YOUR GOAL
Set the lines down again exactly, first line through the line that contains "# Axes: x runs", with no pictures.

───

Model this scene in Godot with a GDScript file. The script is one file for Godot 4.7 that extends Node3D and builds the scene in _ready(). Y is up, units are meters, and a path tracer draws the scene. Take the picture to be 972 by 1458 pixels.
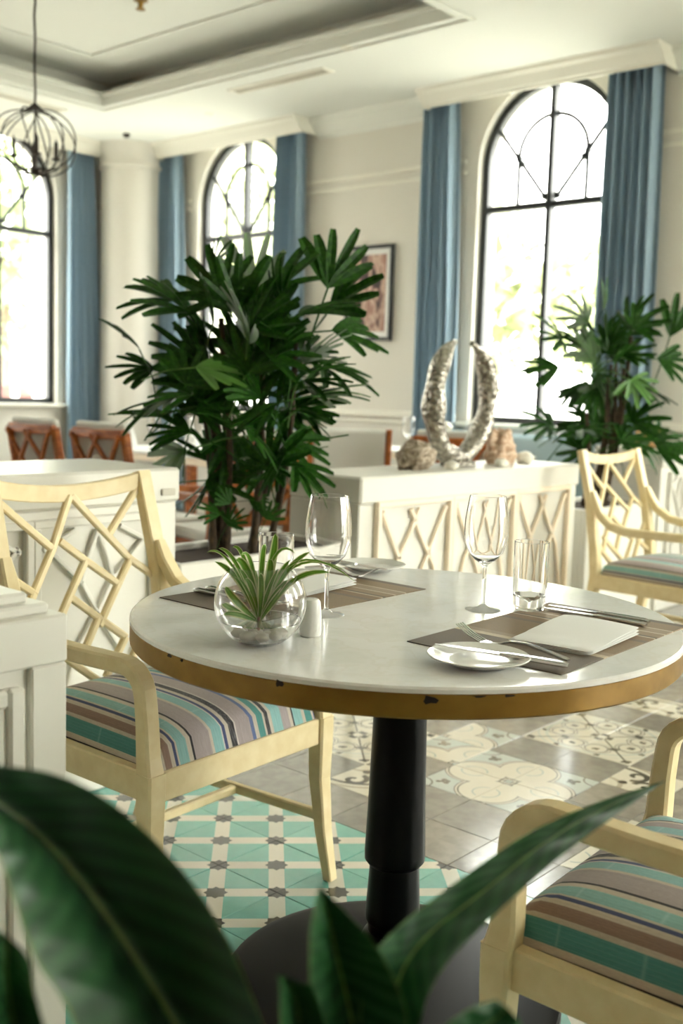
extends Node3D
# Hotel dining room: marble table by the fore, armchairs, consoles, palms, arched windows.
# Axes: x runs along the window wall (wall_north, z = -6.42), z along the far end wall (wall_west, x = -8.33).

const SKY_ENERGY := 4.0
const EXPOSURE := 5.1
const TT := 0.7525          # height of the dining table's top
const TC := Vector3(-1.181, 0.0, -1.548)
const RIGHT := Vector3(0.7523, 0.0, -0.6590)
const TOWARD := Vector3(0.6559, 0.0, 0.7548)
const GX := -1.82           # a corner of the floor tiling
const GZ := -1.878

var M := {}
var rng := RandomNumberGenerator.new()


# ------------------------------------------------------------------ mesh builder
class MB:
	var v := PackedVector3Array()
	var n := PackedVector3Array()
	var t := PackedVector2Array()

	func tri(a: Vector3, b: Vector3, c: Vector3, na: Vector3, nb: Vector3, nc: Vector3, ua := Vector2.ZERO, ub := Vector2.ZERO, uc := Vector2.ZERO) -> void:
		if (c - a).cross(b - a).dot(na + nb + nc) < 0.0:
			v.append_array(PackedVector3Array([a, c, b]))
			n.append_array(PackedVector3Array([na, nc, nb]))
			t.append_array(PackedVector2Array([ua, uc, ub]))
		else:
			v.append_array(PackedVector3Array([a, b, c]))
			n.append_array(PackedVector3Array([na, nb, nc]))
			t.append_array(PackedVector2Array([ua, ub, uc]))

	func flat(a: Vector3, b: Vector3, c: Vector3, out: Vector3, ua := Vector2.ZERO, ub := Vector2.ZERO, uc := Vector2.ZERO) -> void:
		var m := (c - a).cross(b - a)
		if m.length() < 1e-12:
			return
		m = m.normalized()
		if m.dot(out) < 0.0:
			m = -m
		tri(a, b, c, m, m, m, ua, ub, uc)

	func quad(a: Vector3, b: Vector3, c: Vector3, d: Vector3, out: Vector3) -> void:
		flat(a, b, c, out, Vector2(0, 0), Vector2(1, 0), Vector2(1, 1))
		flat(a, c, d, out, Vector2(0, 0), Vector2(1, 1), Vector2(0, 1))

	# a box with chamfered edges, centre c, full size s
	func box(c: Vector3, s: Vector3, bev := 0.0, basis := Basis.IDENTITY) -> void:
		var h := s * 0.5
		var bb: float = min(bev, min(h.x, min(h.y, h.z)) * 0.49)
		var ax := [Vector3(1, 0, 0), Vector3(0, 1, 0), Vector3(0, 0, 1)]
		for k in 3:
			var i: int = (k + 1) % 3
			var j: int = (k + 2) % 3
			for sg in [-1.0, 1.0]:
				var o: Vector3 = ax[k] * (h[k] * sg)
				var p: Vector3 = ax[i] * (h[i] - bb)
				var q: Vector3 = ax[j] * (h[j] - bb)
				var out: Vector3 = basis * (ax[k] * sg)
				quad(c + basis * (o - p - q), c + basis * (o + p - q), c + basis * (o + p + q), c + basis * (o - p + q), out)
		if bb <= 0.0:
			return
		for k in 3:
			var i: int = (k + 1) % 3
			var j: int = (k + 2) % 3
			var l: Vector3 = ax[k] * (h[k] - bb)
			for si in [-1.0, 1.0]:
				for sj in [-1.0, 1.0]:
					var a: Vector3 = ax[i] * (h[i] * si) + ax[j] * ((h[j] - bb) * sj)
					var b: Vector3 = ax[i] * ((h[i] - bb) * si) + ax[j] * (h[j] * sj)
					quad(c + basis * (a - l), c + basis * (a + l), c + basis * (b + l), c + basis * (b - l), basis * (ax[i] * si + ax[j] * sj))
		for sx in [-1.0, 1.0]:
			for sy in [-1.0, 1.0]:
				for sz in [-1.0, 1.0]:
					var e := Vector3(sx, sy, sz)
					flat(c + basis * (e * Vector3(h.x, h.y - bb, h.z - bb)), c + basis * (e * Vector3(h.x - bb, h.y, h.z - bb)), c + basis * (e * Vector3(h.x - bb, h.y - bb, h.z)), basis * e)

	# smooth skin over rows of points; closed: rows are loops; UV u along the row, v along the rows
	func skin(rows: Array, closed := false, hint := Vector3.ZERO, us := PackedFloat32Array(), vs := PackedFloat32Array()) -> void:
		var nr := rows.size()
		var nc: int = rows[0].size()
		var nm := []
		for r in nr:
			var line := PackedVector3Array()
			line.resize(nc)
			nm.append(line)
		var tot := 0.0
		for r in nr:
			var r0: int = max(r - 1, 0)
			var r1: int = min(r + 1, nr - 1)
			var mid := Vector3.ZERO
			for p in rows[r]:
				mid += p
			mid /= nc
			for c in nc:
				var c0: int = (c - 1 + nc) % nc if closed else max(c - 1, 0)
				var c1: int = (c + 1) % nc if closed else min(c + 1, nc - 1)
				var du: Vector3 = rows[r][c1] - rows[r][c0]
				var dv: Vector3 = rows[r1][c] - rows[r0][c]
				var m := du.cross(dv)
				if m.length() < 1e-14:
					if closed:   # a pole
						m = (rows[r0][c] - rows[r1][c])
						var nb: int = 1 if r == 0 else nr - 2
						var cen := Vector3.ZERO
						for p in rows[nb]:
							cen += p
						m = rows[r][c] - cen / nc
						nm[r][c] = m.normalized() * 1e-9
						continue
					m = Vector3.UP * 1e-9
				m = m.normalized()
				nm[r][c] = m
				tot += m.dot(rows[r][c] - mid) if hint == Vector3.ZERO else m.dot(hint)
		var sg := -1.0 if tot < 0.0 else 1.0
		for r in nr:
			for c in nc:
				if nm[r][c].length() < 1e-6:
					nm[r][c] = nm[r][c] * 1e9
				else:
					nm[r][c] = nm[r][c] * sg
		var last := nc if closed else nc - 1
		for r in nr - 1:
			for c in last:
				var d: int = (c + 1) % nc
				var u0: float = us[c] if us.size() else float(c) / last
				var u1: float = us[c + 1] if us.size() > c + 1 else float(c + 1) / last
				var v0: float = vs[r] if vs.size() else float(r) / (nr - 1)
				var v1: float = vs[r + 1] if vs.size() else float(r + 1) / (nr - 1)
				tri(rows[r][c], rows[r][d], rows[r + 1][d], nm[r][c], nm[r][d], nm[r + 1][d], Vector2(u0, v0), Vector2(u1, v0), Vector2(u1, v1))
				tri(rows[r][c], rows[r + 1][d], rows[r + 1][c], nm[r][c], nm[r + 1][d], nm[r + 1][c], Vector2(u0, v0), Vector2(u1, v1), Vector2(u0, v1))

	func cap(loop: PackedVector3Array, out: Vector3) -> void:
		var mid := Vector3.ZERO
		for p in loop:
			mid += p
		mid /= loop.size()
		for i in loop.size():
			flat(mid, loop[i], loop[(i + 1) % loop.size()], out)

	# flat-sided loft of loops
	func loft(rows: Array, caps := true) -> void:
		var nc: int = rows[0].size()
		for r in rows.size() - 1:
			var mid := Vector3.ZERO
			for p in rows[r]:
				mid += p
			for p in rows[r + 1]:
				mid += p
			mid /= 2.0 * nc
			for c in nc:
				var d: int = (c + 1) % nc
				var a: Vector3 = rows[r][c]
				var b: Vector3 = rows[r][d]
				var e: Vector3 = rows[r + 1][d]
				var f: Vector3 = rows[r + 1][c]
				quad(a, b, e, f, (a + b + e + f) * 0.25 - mid)
		if caps:
			var z: int = rows.size() - 1
			cap(rows[0], _mid(rows[0]) - _mid(rows[1]))
			cap(rows[z], _mid(rows[z]) - _mid(rows[z - 1]))

	func _mid(l: PackedVector3Array) -> Vector3:
		var s := Vector3.ZERO
		for p in l:
			s += p
		return s / l.size()

	# a bar of rectangular section (w across, h along "up") with chamfered corners through points
	func bar(pts: Array, w, h, up := Vector3.UP, ch := 0.18) -> void:
		var rows := []
		var k := pts.size()
		for i in k:
			var d: Vector3 = (pts[min(i + 1, k - 1)] - pts[max(i - 1, 0)]).normalized()
			var side := d.cross(up).normalized()
			var upp := side.cross(d).normalized()
			var hw: float = (w[i] if w is Array else w) * 0.5
			var hh: float = (h[i] if h is Array else h) * 0.5
			var c: float = min(hw, hh) * 2.0 * ch
			var loop := PackedVector3Array()
			for q in [[hw, hh - c], [hw - c, hh], [-hw + c, hh], [-hw, hh - c], [-hw, -hh + c], [-hw + c, -hh], [hw - c, -hh], [hw, -hh + c]]:
				loop.append(pts[i] + side * q[0] + upp * q[1])
			rows.append(loop)
		loft(rows)

	# a round tube through points
	func tube(pts: Array, r, sides := 8, caps := true, flatten := 1.0) -> void:
		var rows := []
		var k := pts.size()
		var ref := Vector3.UP
		var d0: Vector3 = (pts[1] - pts[0]).normalized()
		if absf(d0.dot(ref)) > 0.9:
			ref = Vector3(0.3, 0.0, 1.0).normalized()
		for i in k:
			var d: Vector3 = (pts[min(i + 1, k - 1)] - pts[max(i - 1, 0)]).normalized()
			var s := d.cross(ref).normalized()
			var u := s.cross(d).normalized()
			ref = u
			var rr: float = r[i] if r is Array else r
			var loop := PackedVector3Array()
			for a in sides:
				var an := TAU * a / sides
				loop.append(pts[i] + s * (cos(an) * rr) + u * (sin(an) * rr * flatten))
			rows.append(loop)
		skin(rows, true)
		if caps:
			cap(rows[0], pts[0] - pts[1])
			cap(rows[k - 1], pts[k - 1] - pts[k - 2])

	# turned profile [radius, height] about the y axis at c
	func lathe(c: Vector3, prof: Array, seg := 32) -> void:
		# break the profile at sharp corners marked by a repeated point
		var part := []
		for i in prof.size():
			part.append(prof[i])
			var sharp := false
			if i > 0 and i < prof.size() - 1:
				var d0 := Vector2(prof[i][0] - prof[i - 1][0], prof[i][1] - prof[i - 1][1])
				var d1 := Vector2(prof[i + 1][0] - prof[i][0], prof[i + 1][1] - prof[i][1])
				sharp = d0.length() > 1e-7 and d1.length() > 1e-7 and absf(d0.angle_to(d1)) > 0.6
			if sharp:
				_turn(c, part, seg)
				part = [prof[i]]
				continue
			if i == prof.size() - 1 or prof[i] == prof[i + 1]:
				if part.size() > 1:
					_turn(c, part, seg)
				part = []

	func _turn(c: Vector3, prof: Array, seg: int) -> void:
		var k := prof.size()
		var nn := []
		for i in k:
			var d: Vector2 = Vector2(prof[min(i + 1, k - 1)][0] - prof[max(i - 1, 0)][0], prof[min(i + 1, k - 1)][1] - prof[max(i - 1, 0)][1])
			nn.append(Vector2(d.y, -d.x).normalized())
		for i in k - 1:
			for a in seg:
				var a0 := TAU * a / seg
				var a1 := TAU * (a + 1) / seg
				var p := []
				var q := []
				for e in [[i, a0], [i, a1], [i + 1, a1], [i + 1, a0]]:
					var dir := Vector3(cos(e[1]), 0, sin(e[1]))
					p.append(c + dir * prof[e[0]][0] + Vector3.UP * prof[e[0]][1])
					q.append(dir * nn[e[0]].x + Vector3.UP * nn[e[0]].y)
				var u0 := float(a) / seg
				var u1 := float(a + 1) / seg
				if prof[i][0] > 1e-6:
					tri(p[0], p[1], p[2], q[0], q[1], q[2], Vector2(u0, 0), Vector2(u1, 0), Vector2(u1, 1))
				if prof[i + 1][0] > 1e-6:
					tri(p[0], p[2], p[3], q[0], q[2], q[3], Vector2(u0, 0), Vector2(u1, 1), Vector2(u0, 1))
				elif prof[i][0] > 1e-6:
					pass

	func mesh() -> ArrayMesh:
		var am := ArrayMesh.new()
		var arr := []
		arr.resize(Mesh.ARRAY_MAX)
		arr[Mesh.ARRAY_VERTEX] = v
		arr[Mesh.ARRAY_NORMAL] = n
		arr[Mesh.ARRAY_TEX_UV] = t
		am.add_surface_from_arrays(Mesh.PRIMITIVE_TRIANGLES, arr)
		return am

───

OUTPUT FOR THIS TASK
Model this scene in Godot with a GDScript file. The script is one file for Godot 4.7 that extends Node3D and builds the scene in _ready(). Y is up, units are meters, and a path tracer draws the scene. Take the picture to be 972 by 1458 pixels.
extends Node3D
# Hotel dining room: marble table by the fore, armchairs, consoles, palms, arched windows.
# Axes: x runs along the window wall (wall_north, z = -6.42), z along the far end wall (wall_west, x = -8.33).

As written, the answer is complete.